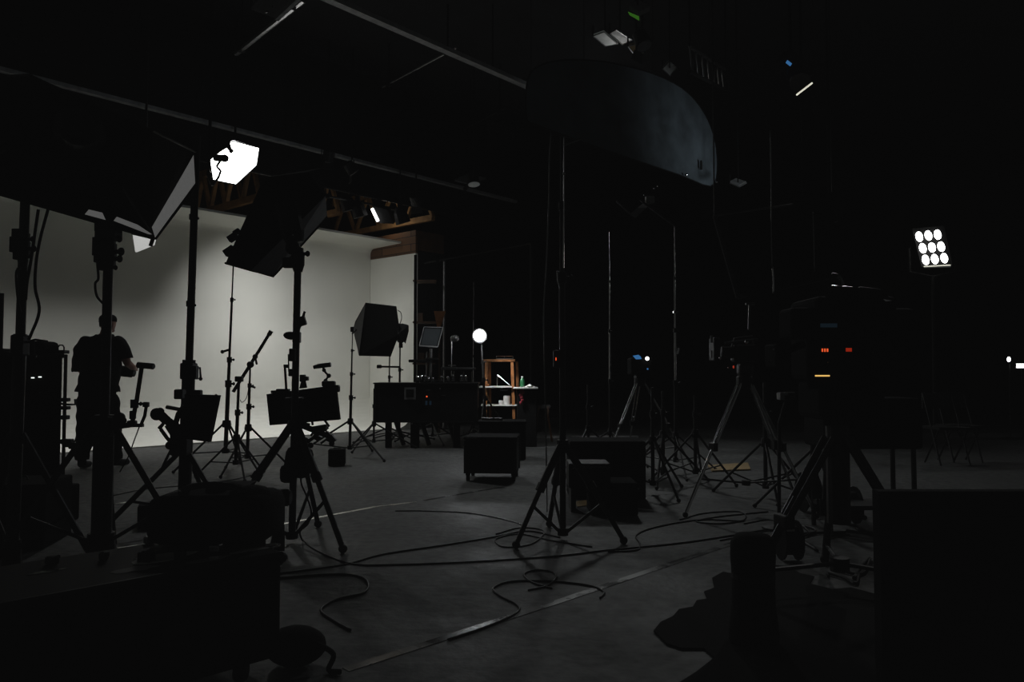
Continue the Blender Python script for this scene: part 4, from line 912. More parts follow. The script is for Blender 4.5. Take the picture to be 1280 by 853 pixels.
# ------------------------------------------------------------------ foreground case
zc = .47
a = F(352, 690, zc); b = F(150, 727, zc); d = (b-a).normalized(); nn = V((-d.y, d.x, 0))
if nn.y < 0: nn = -nn
dep = .5; a2 = a; L0 = 1.55
R = Matrix((-d, nn, Z)).transposed()
c = a + d*L0/2 + nn*dep/2
t = root('road_case', 'large black road case at the lower left corner with scuffed tape on top', 'road case', up(c, 0))
part('body', MB().box(V((c.x, c.y, zc/2+.03)), (L0, dep, zc-.1), R, .01), 'case', t)
part('lid', MB().box(V((c.x, c.y, zc-.025)), (L0+.012, dep+.012, .05), R, .008), 'case', t)
part('edge_rail', MB().beam(V((a.x, a.y, zc-.004))-nn*.004, V((a.x, a.y, zc-.004))+d*L0-nn*.004, .012, .012), 'satin', t)
part('corner_cap', MB().ball(V((a.x, a.y, zc-.02)), .022).ball(V((a.x, a.y, zc-.02))+nn*dep, .022), 'metal', t)
part('latch', MB().box(V((a.x, a.y, zc*.55))-d*.005+nn*.1, (.014, .05, .06), R).box(V((a.x, a.y, zc*.55))+d*.4-nn*.006, (.08, .014, .07), R).box(V((a.x, a.y, zc*.55))+d*1.1-nn*.006, (.08, .014, .07), R), 'metal', t)
for k1 in (.12, L0-.12):
    for k2 in (.08, dep-.08): w = up(a, 0)+d*k1+nn*k2; part('castor', MB().lathe(w+V((-.015, 0, .04)), (1, 0, 0), [(.036, 0), (.04, .01), (.04, .03), (.036, .04)], 12), 'plastic', t)
random.seed(21)
def blob(c, r1, r2, z, seed, n=14):
    random.seed(seed); return [c + (-d)*math.cos(2*math.pi*k/n)*r1*random.uniform(.6, 1.15) + nn*math.sin(2*math.pi*k/n)*r2*random.uniform(.6, 1.15) + Z*z for k in range(n)]
for i, (x, y, r1, r2) in enumerate(((205, 697, .12, .07), (262, 700, .09, .03), (315, 688, .09, .03), (170, 712, .08, .04), (60, 715, .07, .02), (340, 683, .04, .05))):
    cc = F(x, y, zc); part('worn_tape', MB().plate(blob(V((cc.x, cc.y, zc)), r1, r2, .0008, i), Z*.0015), ('white', 'tape2', 'grey', 'grey', 'tape', 'tape2')[i], t, 'scuffed pale tape patch')
def oncase(x, y): return F(x, y, zc)
# bag on case
q = oncase(259, 686); t = root('equipment_bag', 'bulky black equipment bag lying on the road case at lower left', 'bag', q)
qc = F(258, 684, zc)+V((0, .12, 0))
mb = MB(); pr = []; s = 1
mb.box(qc+Z*.1, (.47, .32, .19), None, .05)
for dx, dz, r_ in ((-.12, .15, .1), (.13, .16, .09), (0.02, .17, .12)): mb.ball(qc+V((dx, 0, dz)), (r_, .13, .06), None, 16)
part('bag', mb, 'fabric', t, smooth=True)
part('strap', MB().tube(smooth_path([qc+V((-.2, 0, .1)), qc+V((-.12, -.08, .205)), qc+V((0, -.09, .235)), qc+V((.12, -.08, .21)), qc+V((.21, 0, .1))]), .012, 6), 'fabric2', t)
part('buckle', MB().box(qc+V((.1, -.1, .2)), (.04, .02, .025), None, .004).box(qc+V((-.1, -.1, .2)), (.04, .02, .025), None, .004), 'metal', t)
part('flap', MB().hull([qc+V((-.17, -.12, .195)), qc+V((.1, -.12, .2)), qc+V((.12, .1, .225)), qc+V((-.15, .1, .215)), qc+V((-.02, 0, .235))]), 'fabric2', t)
random.seed(9)
for i, (x, y, m_) in enumerate(((269, 691, 'chrome'), (187, 680, 'chrome'), (225, 700, 'metal'), (183, 703, 'metal'), (322, 684, 'metal'), (130, 700, 'metal'), (65, 706, 'metal'))):
    q = oncase(x, y); t = root('loose_fitting', ['small bright steel fitting on the road case in front of the bag', 'small bright steel fitting on the road case left of the bag', 'small black clamp lying on the road case before the bag', 'black clamp on the road case further left of the bag',
        'small black clamp at the right end of the road case', 'small black clamp on the left half of the road case', 'small black clamp farthest left on the road case'][i], 'fitting', q)
    part('block', MB().box(q+Z*.015, (.04, .03, .028), Euler((0, 0, i)).to_matrix(), .006), m_ if m_ == 'metal' else 'steel', t)
    part('screw', MB().rod(q+Z*.02, q+V((.03*math.cos(i), .03*math.sin(i), .03)), .006), m_, t)
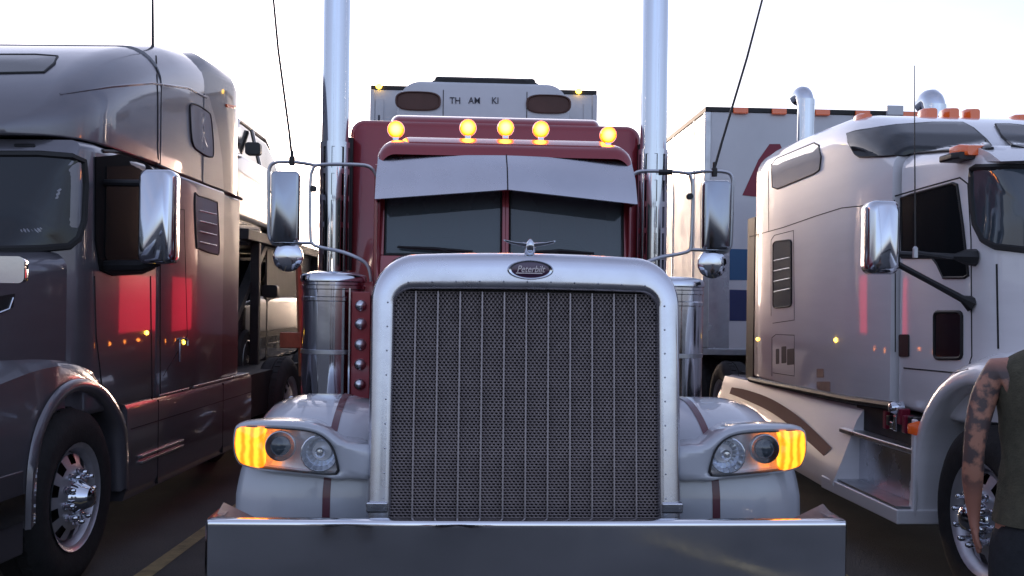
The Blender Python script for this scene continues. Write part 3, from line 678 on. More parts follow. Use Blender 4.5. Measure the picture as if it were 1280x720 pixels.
# hood and fenders
hd = MB(); hd.loft([rr(W-a_, a_, .95, z_, r_, .04, b, 8) for b, a_, z_, r_ in ((-1.75,-.66,1.42,.14), (-1.6,-.52,1.60,.17), (-1.3,-.38,1.73,.17), (-.8,-.22,1.83,.15), (-.4,-.13,1.89,.13), (.03,-.06,1.93,.11))]); ho = hd.build('hood', 'grey_paint', vt, angle=50)
Rw = .58
arcp = [(-1.35,.80),(-1.25,1.0),(-1.0,1.17),(-.6,1.245),(-.2,1.275),(.15,1.25),(.45,1.13),(.66,.93),(.78,.72),(.82,.50)]
arch_in = [(-.46,.45),(-.455,.62),(-.43,.80),(-.35,.95),(-.19,1.07),(.03,1.115),(.28,1.07),(.49,.94),(.62,.78),(.66,.42)]
ai = catmull([(0,b,z) for b,z in arch_in], 4); ao = catmull([(0,b,z) for b,z in arcp], 4)
fd = MB(); fd.loft([[(-.55,p.y,p.z-.0) for p in ai], [(-.05,p.y,p.z) for p in ai], [(.012,p.y*1.0,p.z+.0) for p in ai], [(.03,p.y*1.04,p.z+.015) for p in ai], [(.03,p.y*1.14,(p.z-.52)*1.10+.52) for p in ai], [(.005,p.y*1.17,(p.z-.52)*1.13+.52) for p in ai]], False, False, closed=False); fd.build('wheel_arch', 'grey_paint', vt, angle=60)
fe = MB(); fe.loft([[(.0,p.y*1.14,(p.z-.52)*1.10+.52) for p in ai], [(-.012,q.y,q.z) for q in ao], [(-.12,q.y+.0,q.z+.05) for q in ao], [(-.5,q.y-.0,q.z+.25) for q in ao]], False, False, closed=False); fe.build('fender', 'grey_paint', vt, angle=60)
vs = Skin(V, cab, low, ext, up, up2, w2, eu, hd, fe)
# bumper with dark red reflex, headlamp corner
bp = MB(); bp.loft([[(W+.2,-1.95+k,z) , (-.35,-1.9+k,z), (-.12,-1.6,z), (-.02,-1.2,z), (.01,-.56,z), (-.4,-.56,z), (-.5,-1.1,z), (W+.2,-1.5,z)] for z, k in ((.32,.06), (.42,0), (.70,0), (.76,.04))]); bp.build('bumper', 'grey_dark_paint', vt, bevel=.01)
MB().loft([[(-.10,-1.58,z), (.004,-1.2,z), (.022,-.57,z)] for z in (.50,.64)], False, False, closed=False).build('bumper_trim', 'chrome', vt)
MB().loft([[(-.30,-1.78,z0_), (-.14,-1.55,z0_), (-.03,-1.15,z0_), (-.08,-1.15,z0_-.0), (-.3,-1.4,z0_)] for z0_ in (.80,1.02)]).build('headlight', 'glass_dark', vt, bevel=.01)
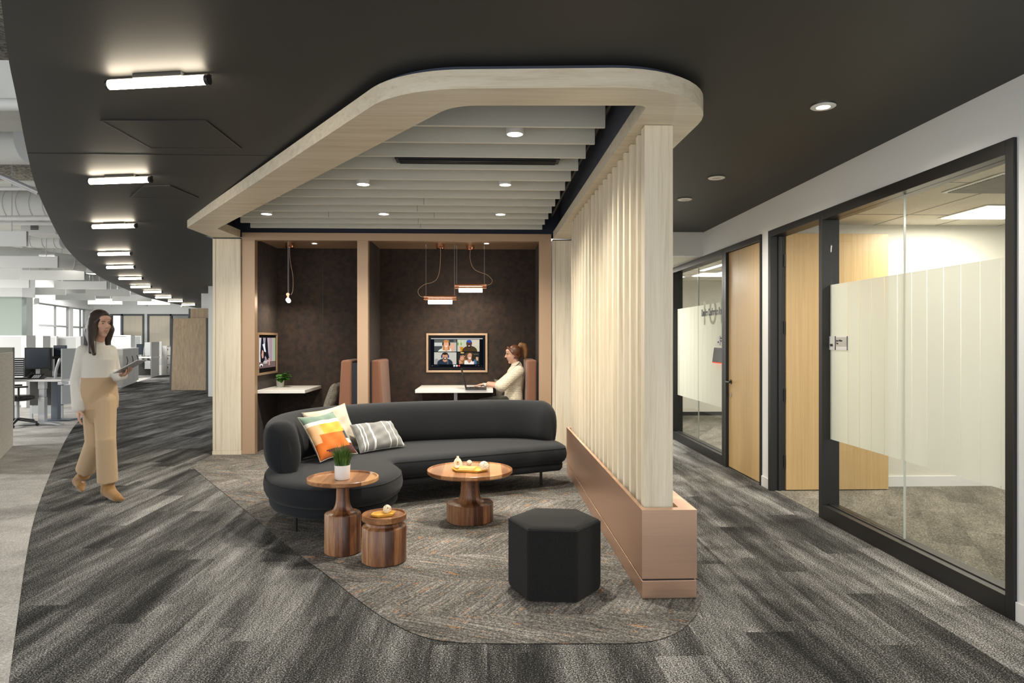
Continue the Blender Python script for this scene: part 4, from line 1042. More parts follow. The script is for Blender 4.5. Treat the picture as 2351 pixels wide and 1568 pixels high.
pw = onZ(889, 1178, sl_top + .006); woven_ball((pw.x, pw.y, sl_top + .0065), .0272, 'white wicker ball in the small yellow tray on the drum table')
pp = onZ(786, 1100, st_top)
t = thing('potted_grass', 'bushy green grass in a white cylinder pot on the taller side table', 'potted plant', (pp.x, pp.y, st_top + .0015))
m = MB(); m.lathe([(.046, .0), (.048, .003), (.052, .094), (.0495, .094), (.048, .078)], n=48); m.build('pot', 'pot_white', t, smooth=35)
m = MB(); m.lathe([(.0475, .0785), (.0475, .080)], n=32); m.build('soil', 'soil', t)
m = MB(); rnd = random.Random(3)
for k in range(330):
    a = rnd.uniform(0, 2 * PI); rr = .043 * math.sqrt(rnd.random()); h = rnd.uniform(.10, .175) * (1.05 - rr * 5)
    lean = rnd.uniform(.1, .5) * (rr / .04) + .05; b0 = Vector((rr * math.cos(a), rr * math.sin(a), .08))
    if k == 0: h, lean, a = .15, .9, PI * 1.05
    dirn = Vector((math.cos(a + rnd.uniform(-.5, .5)), math.sin(a + rnd.uniform(-.5, .5)), 0)); sd = Vector((-dirn.y, dirn.x, 0)).normalized()
    sd = (sd + dirn * rnd.uniform(-1, 1)).normalized(); w = rnd.uniform(.0016, .0028); prev = None
    for i in range(6):
        s = i / 5; p = b0 + dirn * lean * h * s ** 2 + Vector((0, 0, h * s * (1 - .12 * lean * s)))
        ww = w * (1 - s ** 2.2) + .0002
        q = (m.bm.verts.new(p - sd * ww), m.bm.verts.new(p + sd * ww))
        if prev: m.bm.faces.new([prev[0], prev[1], q[1], q[0]])
        prev = q
g = m.build('grass', 'blade', t, recalc=False); g['kind'] = 'stuff'
# ================================================================== BOOTH FURNITURE
ZD = CAMH - (896.3 - HOR) / FPX * depth((-2.4, 8.58))
def desk(x0, x1, y0, y1, label, leg=None, support=None):
    t = thing('booth_table', label, 'table', ((x0 + x1) / 2, y1, 0))
    m = MB(); m.box(x0, y0, ZD - .042, x1, y1, ZD); m.build('tabletop', 'white_lam', t, world=True, bevel=.003)
    if leg:
        m = MB(); m.box(leg[0], y0 + .22, .004, leg[1], y0 + .27, ZD - .042); m.build('leg', 'grey_metal', t, world=True, bevel=.004)
        m = MB(); m.box(leg[0] - .12, y0 + .1, .004, leg[1] + .10, y0 + .4, .012); m.build('foot', 'grey_metal', t, world=True)
    if support:
        m = MB(); m.rings([[(x0 + .25, y0 + .25, ZD - .07), (x1 - .35, y0 + .25, ZD - .07), (x1 - .35, y1 - .1, ZD - .07), (x0 + .25, y1 - .1, ZD - .07)], [(x0 + .05, y0 + .1, ZD - .0425), (x1 - .12, y0 + .1, ZD - .0425), (x1 - .12, y1 - .02, ZD - .0425), (x0 + .05, y1 - .02, ZD - .0425)]])
        m.build('bracket', 'black_metal', t, world=True)
    return t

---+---

### EXERCISE OBJECTIVE
Using the data above, copy each line that contains "scene".

### REPLY TO THE TASK
Continue the Blender Python script for this scene: part 4, from line 912. More parts follow. The script is for Blender 4.5. Take the picture to be 1280 by 853 pixels.
The Blender Python script for this scene continues. Write part 3, from line 678 on. More parts follow. Use Blender 4.5. Measure the picture as if it were 1280x720 pixels.
Continue the Blender Python script for this scene: part 4, from line 1042. More parts follow. The script is for Blender 4.5. Treat the picture as 2351 pixels wide and 1568 pixels high.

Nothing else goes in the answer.